Law School Discussion

Getting started. . .


Getting started. . .
« on: January 15, 2009, 11:32:38 PM »
I still in the midst of juggling PS topics. I was wondering if this was a  good start and/or topic for a *very rough* draft:

Only took me 40 seconds that time. For the 80th-or-so time, I timed myself to pass the time while I worked at my parent’s restaurant. As the only son of two Chinese immigrants, it was apparently my “duty” to work. Of course, alongside duty came obedience and loyalty to my family. I had become a follower in a web of values that included communalism, fealty, and a good education. As a result, I unquestioningly worked 13-hour-days along with my parents, with breaks to finish homework or watch TV when business was slow. School did not make me question my parent’s teachings until I got to high school years later.

Ultimately, I doing my childhood "values" of communalism, to individualism later on, then having a event to brought me to realize I needed to balance the two ideologies in my life.

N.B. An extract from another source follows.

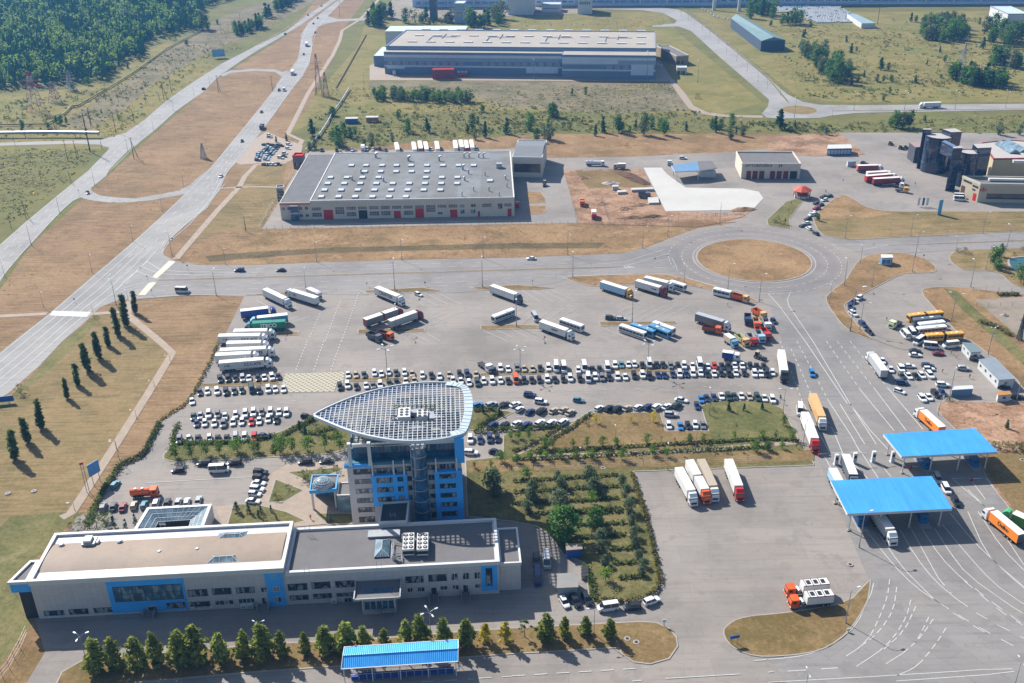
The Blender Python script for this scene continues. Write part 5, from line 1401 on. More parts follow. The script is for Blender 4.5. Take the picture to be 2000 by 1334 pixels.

Comments would be greatly appreciated.

Re: Getting started. . .
« Reply #1 on: January 28, 2009, 12:23:10 PM »
It sounds like you have some great ideas.  You might want to try to turn it into a statement about how you had a strong work ethic as a child due to your upbringing and how you have turned this experience into a life long love of learning and how you now desire to challenge yourself even more/work harder in law school and your career (if that is accurate).  You might want to focus on one particular instance from your childhood (working at the restaurant, trying to balance the dual ideologies) that has a profound impact on your decision to go to law school.  Although you do want to have a catchy opening for whatever you decide to write about, you also want to make sure that the main focus/central theme of your statement is evident from the beginning. Good luck! I would love to see a draft once you have one.